His political activism was cultivated when he became friends with the legionary civil rights attorney William Kunstler. Credico met him when he asked for Kunstler's help for Credico's then girlfriend singer and actress Joey Heatherton got in trouble with the law. A strong friendship developed and after Bill had passed on Randy founded the William Moses Kunstler Fund for Racial Justice along with Bill's wife Marge Kunstler. As director he targeted issues of injustice that affected communities of color. One of the issues he concentrated on was the nation's war on drugs.

When I met Credico I just had gotten out of prison and I was hell bent on going on a rescue mission to save others I had left behind.

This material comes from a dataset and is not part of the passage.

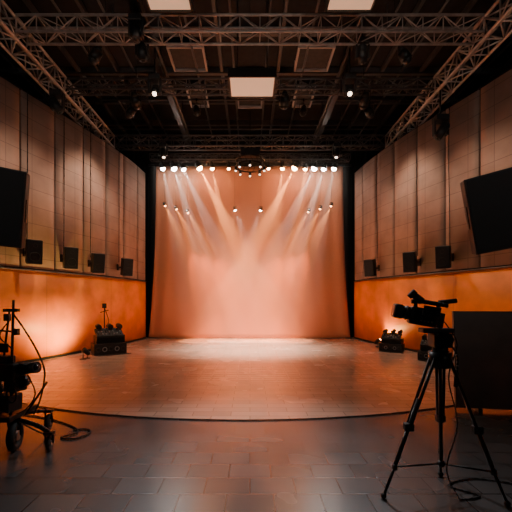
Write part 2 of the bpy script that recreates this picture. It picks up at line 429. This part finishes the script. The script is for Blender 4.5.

Fresh out of the gulag I started making trips to Albany New York along with other activist organizations to talk with politicians about repealing the laws that put me away. But most of the time I talked to them I saw that it was a typical reaction for them to yes me to death and almost always do nothing in following up when they did agree to help out. When the novelty of meeting with politicians wore off I saw that all I was really doing was spinning my wheels in trying to get something done with them. This was not working for me and I knew that the problem would have to be approached from another angle. And it seemed that Randy could provide me with one. When I met him he wanted to know what his organization could do to fight the drug war in New York. This went hand in hand with what I wanted to do. Some might call it a match made in heaven. Whatever it was I knew that my friendship with him would lead to my dream of changing the horrible laws that had put me away along with tens of thousands of low level non-violent drug offenders.

After several meetings where we racked our brains to come up with an idea how we could challenge New York's drug laws we finally hit pay dirt. We came up with the idea of organizing family members of those imprisoned under the Rockefeller Drug Laws in a manner modeled after the 1970's Argentina mothers of the disappeared - who regularly took to the streets, protesting against the government's "Dirty War" of torture, murder and disappearance of accused left-wingers. We figured we could start a street movement that would convince politicians to do away with these horrible laws. On May 8th 1998, the NY "Mothers of the Disappeared" staged their first rally at Rockefeller Center in NYC. About two dozen family members held signs with photos of their loved ones who had disappeared because of New York's drug laws. This simple but dramatic gesture led to amazing media coverage. We knew at that point we had given birth to a street movement that was able to reach out to citizens, because it put a human face on the war on drugs. We chronicled amazing stories of courage from our members, including a ten year old girl whose mother was sentenced to 15 to Life, who became the "Shirley Temple" of our drug law movement. Numerous advocates have joined our ranks. They included celebrities like comic actor and TV host Charles Grodin, religious leaders such as Cardinal O 'Connor, and former politicians.

Together we battled the laws and forged a partnership that brought us a multitude of rich experiences which led to the release of many of the prisoners we advocated for. With a small group of about 25 dedicated individuals, in five years we managed to shift public opinion and brought about meaningful change to the Rockefeller Drug Laws.